* **Data extract**
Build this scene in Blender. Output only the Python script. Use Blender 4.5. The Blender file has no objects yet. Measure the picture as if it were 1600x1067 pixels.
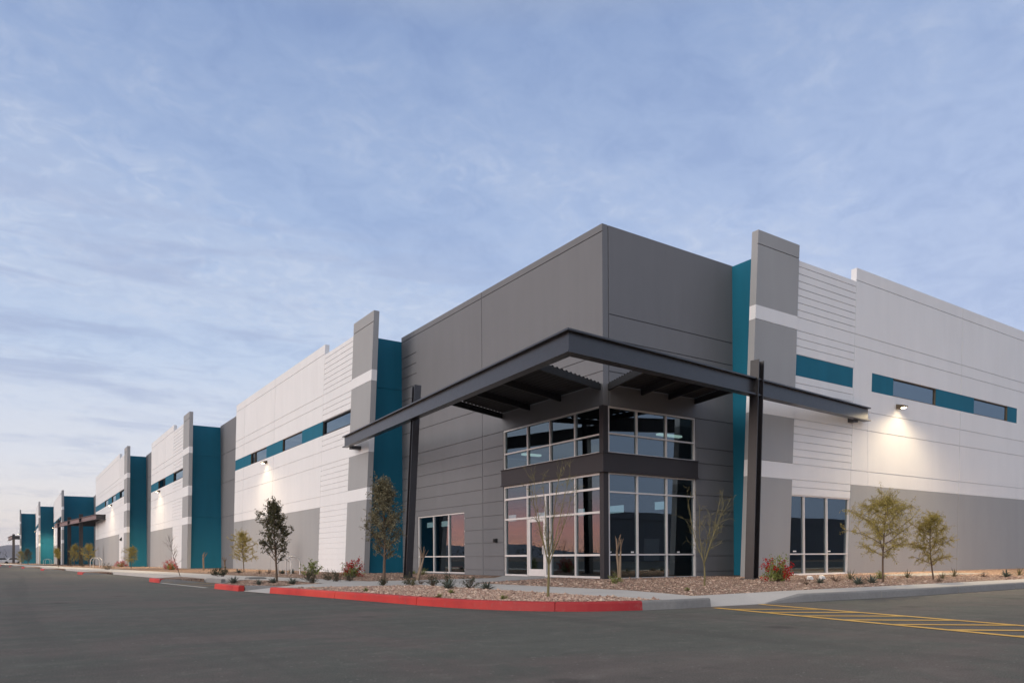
import bpy, math, random
from mathutils import Vector, Matrix, noise as mnoise

S = bpy.context.scene
COL = S.collection
R = math.radians

# ------------------------------------------------------------------ camera
CAM = Vector((-16.11, -18.35, 0.86))
cd = bpy.data.cameras.new("camera")
cam = bpy.data.objects.new("camera", cd); COL.objects.link(cam)
S.camera = cam
cd.sensor_fit = 'HORIZONTAL'; cd.sensor_width = 36.0
cd.lens = 1150.0 / 1600.0 * 36.0
cd.shift_y = (870.5 - 533.5) / 1600.0
cd.clip_start = 0.05; cd.clip_end = 30000
yaw = R(55.85); roll = R(0.35)
fw = Vector((math.cos(yaw), math.sin(yaw), 0)); r0 = Vector((math.sin(yaw), -math.cos(yaw), 0)); up0 = Vector((0, 0, 1))
rt = math.cos(roll) * r0 - math.sin(roll) * up0
up = math.sin(roll) * r0 + math.cos(roll) * up0
cam.matrix_world = Matrix(((rt.x, up.x, -fw.x, CAM.x), (rt.y, up.y, -fw.y, CAM.y), (rt.z, up.z, -fw.z, CAM.z), (0, 0, 0, 1)))

# ------------------------------------------------------------------ view
S.view_settings.view_transform = 'Standard'; S.view_settings.look = 'None'
S.view_settings.exposure = 0.0; S.view_settings.gamma = 1.0
S.render.engine = 'CYCLES'
S.cycles.max_bounces = 8; S.cycles.transparent_max_bounces = 24
S.cycles.use_denoising = True

# ------------------------------------------------------------------ node helpers
class NT:
    def __init__(s, tree):
        s.t = tree; s.n = tree.nodes; s.l = tree.links
    def new(s, typ, **kw):
        n = s.n.new(typ)
        for k, v in kw.items(): setattr(n, k, v)
        return n
    def put(s, sock, v):
        if isinstance(v, bpy.types.NodeSocket): s.l.new(v, sock)
        elif v is not None:
            if sock.type == 'RGBA' and len(v) == 3: v = (*v, 1)
            sock.default_value = v
    def math(s, op, a, b=0.0, c=None, clamp=False):
        n = s.new('ShaderNodeMath', operation=op); n.use_clamp = clamp
        s.put(n.inputs[0], a); s.put(n.inputs[1], b)
        if c is not None: s.put(n.inputs[2], c)
        return n.outputs[0]
    def mix(s, f, a, b, blend='MIX'):
        n = s.new('ShaderNodeMix', data_type='RGBA', blend_type=blend)
        s.put(n.inputs[0], f); s.put(n.inputs[6], a); s.put(n.inputs[7], b)
        return n.outputs[2]
    def noise(s, vec, scale, detail=4, rough=0.55, dist=0.0):
        n = s.new('ShaderNodeTexNoise')
        n.inputs['Scale'].default_value = scale; n.inputs['Detail'].default_value = detail
        n.inputs['Roughness'].default_value = rough; n.inputs['Distortion'].default_value = dist
        if vec is not None: s.l.new(vec, n.inputs['Vector'])
        return n.outputs['Fac']
    def ramp(s, f, stops, interp='LINEAR'):
        n = s.new('ShaderNodeValToRGB'); cr = n.color_ramp; cr.interpolation = interp
        while len(cr.elements) < len(stops): cr.elements.new(0.5)
        for e, (p, c) in zip(cr.elements, stops):
            e.position = p; e.color = (*c, 1) if len(c) == 3 else c
        s.put(n.inputs[0], f); return n.outputs[0]
    def smooth(s, v, a, b):
        n = s.new('ShaderNodeMapRange', interpolation_type='SMOOTHSTEP')
        s.put(n.inputs['Value'], v); n.inputs['From Min'].default_value = a; n.inputs['From Max'].default_value = b
        return n.outputs[0]

# ------------------------------------------------------------------ world: dusk sky with thin cloud
SUN_AZ = R(189); SUN_EL = R(11)
W = bpy.data.worlds.new("World"); S.world = W; W.use_nodes = True
w = NT(W.node_tree)
for n in list(w.n): w.n.remove(n)
tc = w.new('ShaderNodeTexCoord'); sep = w.new('ShaderNodeSeparateXYZ'); w.l.new(tc.outputs['Generated'], sep.inputs[0])
dx, dy, dz = sep.outputs
el = w.math('MAXIMUM', dz, 0.0)
base = w.ramp(el, [(0.0, (1.0, .885, .80)), (.05, (.92, .845, .80)), (.12, (.74, .76, .84)), (.24, (.545, .64, .82)),
                   (.40, (.380, .490, .725)), (.58, (.270, .370, .605)), (.70, (.46, .49, .54)), (1.0, (.66, .62, .56))])
# the north-east (right in view) is bluer and dimmer near the horizon
ne = w.math('ADD', w.math('MULTIPLY', dx, .80), w.math('MULTIPLY', dy, -.35))
nef = w.math('MULTIPLY', w.smooth(ne, -.15, .75), w.math('SUBTRACT', 1.0, w.smooth(el, .15, .7)))
base = w.mix(nef, base, (.45, .53, .76))
# cloud sheet seen in perspective
den = w.math('ADD', el, .12)
cx = w.math('DIVIDE', dx, den); cy = w.math('DIVIDE', dy, den)
cv = w.new('ShaderNodeCombineXYZ'); w.l.new(cx, cv.inputs[0]); w.l.new(cy, cv.inputs[1]); cv.inputs[2].default_value = 3.1
mp = w.new('ShaderNodeMapping'); w.l.new(cv.outputs[0], mp.inputs[0])
mp.inputs['Rotation'].default_value = (0, 0, R(-35)); mp.inputs['Scale'].default_value = (.62, 1.5, 1)
big = w.noise(mp.outputs[0], 1.1, 7, .58, .3)
fine = w.noise(cv.outputs[0], 9.0, 7, .66, .6)
cl = w.math('ADD', w.math('MULTIPLY', big, .60), w.math('MULTIPLY', fine, .40))
hi = w.smooth(cl, .47, .60)
lo = w.smooth(cl, .50, .36)
lite = w.mix(1.0, base, (1.10, 1.07, 1.04), 'MULTIPLY')
lite = w.mix(.38, lite, (.62, .66, .75))
dark = w.mix(w.smooth(el, .0, .12), (.64, .62, .67), w.mix(1.0, base, (.83, .86, .92), 'MULTIPLY'))
sky = w.mix(w.math('MULTIPLY', hi, .45), base, lite)
sky = w.mix(w.math('MULTIPLY', lo, .85), sky, dark)
# ripples of altocumulus half way up
mot = w.noise(cv.outputs[0], 15.0, 5, .6, .8)
mband = w.math('MULTIPLY', w.smooth(big, .40, .58), w.math('MULTIPLY', w.smooth(el, .10, .26), w.math('SUBTRACT', 1.0, w.smooth(el, .46, .62))))
sky = w.mix(w.math('MULTIPLY', w.math('MULTIPLY', w.smooth(mot, .46, .66), mband), .24), sky, (.70, .74, .86))
sky = w.mix(w.math('MULTIPLY', w.math('MULTIPLY', w.smooth(mot, .50, .32), mband), .18), sky, (.36, .44, .66))
# long streaky darker clouds low in the north
mp2 = w.new('ShaderNodeMapping'); w.l.new(tc.outputs['Generated'], mp2.inputs[0]); mp2.inputs['Scale'].default_value = (2.2, 2.2, 17)
st = w.noise(mp2.outputs[0], 1.6, 6, .6, .5)
band = w.math('MULTIPLY', w.smooth(el, .06, .16), w.math('SUBTRACT', 1.0, w.smooth(el, .34, .46)))
nf = w.smooth(w.math('SUBTRACT', dy, w.math('MULTIPLY', dx, .6)), .25, .75)
stf = w.math('MULTIPLY', w.math('MULTIPLY', w.smooth(st, .48, .64), band), nf)
sky = w.mix(w.math('MULTIPLY', stf, .56), sky, (.37, .44, .645))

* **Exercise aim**
Repeat the listing above from its first line through the line that contains "S.cycles.use_denoising = True", both included, and nothing more. Drop the pictures.

* **Problem solution**
Build this scene in Blender. Output only the Python script. Use Blender 4.5. The Blender file has no objects yet. Measure the picture as if it were 1600x1067 pixels.
import bpy, math, random
from mathutils import Vector, Matrix, noise as mnoise

S = bpy.context.scene
COL = S.collection
R = math.radians

# ------------------------------------------------------------------ camera
CAM = Vector((-16.11, -18.35, 0.86))
cd = bpy.data.cameras.new("camera")
cam = bpy.data.objects.new("camera", cd); COL.objects.link(cam)
S.camera = cam
cd.sensor_fit = 'HORIZONTAL'; cd.sensor_width = 36.0
cd.lens = 1150.0 / 1600.0 * 36.0
cd.shift_y = (870.5 - 533.5) / 1600.0
cd.clip_start = 0.05; cd.clip_end = 30000
yaw = R(55.85); roll = R(0.35)
fw = Vector((math.cos(yaw), math.sin(yaw), 0)); r0 = Vector((math.sin(yaw), -math.cos(yaw), 0)); up0 = Vector((0, 0, 1))
rt = math.cos(roll) * r0 - math.sin(roll) * up0
up = math.sin(roll) * r0 + math.cos(roll) * up0
cam.matrix_world = Matrix(((rt.x, up.x, -fw.x, CAM.x), (rt.y, up.y, -fw.y, CAM.y), (rt.z, up.z, -fw.z, CAM.z), (0, 0, 0, 1)))

# ------------------------------------------------------------------ view
S.view_settings.view_transform = 'Standard'; S.view_settings.look = 'None'
S.view_settings.exposure = 0.0; S.view_settings.gamma = 1.0
S.render.engine = 'CYCLES'
S.cycles.max_bounces = 8; S.cycles.transparent_max_bounces = 24
S.cycles.use_denoising = True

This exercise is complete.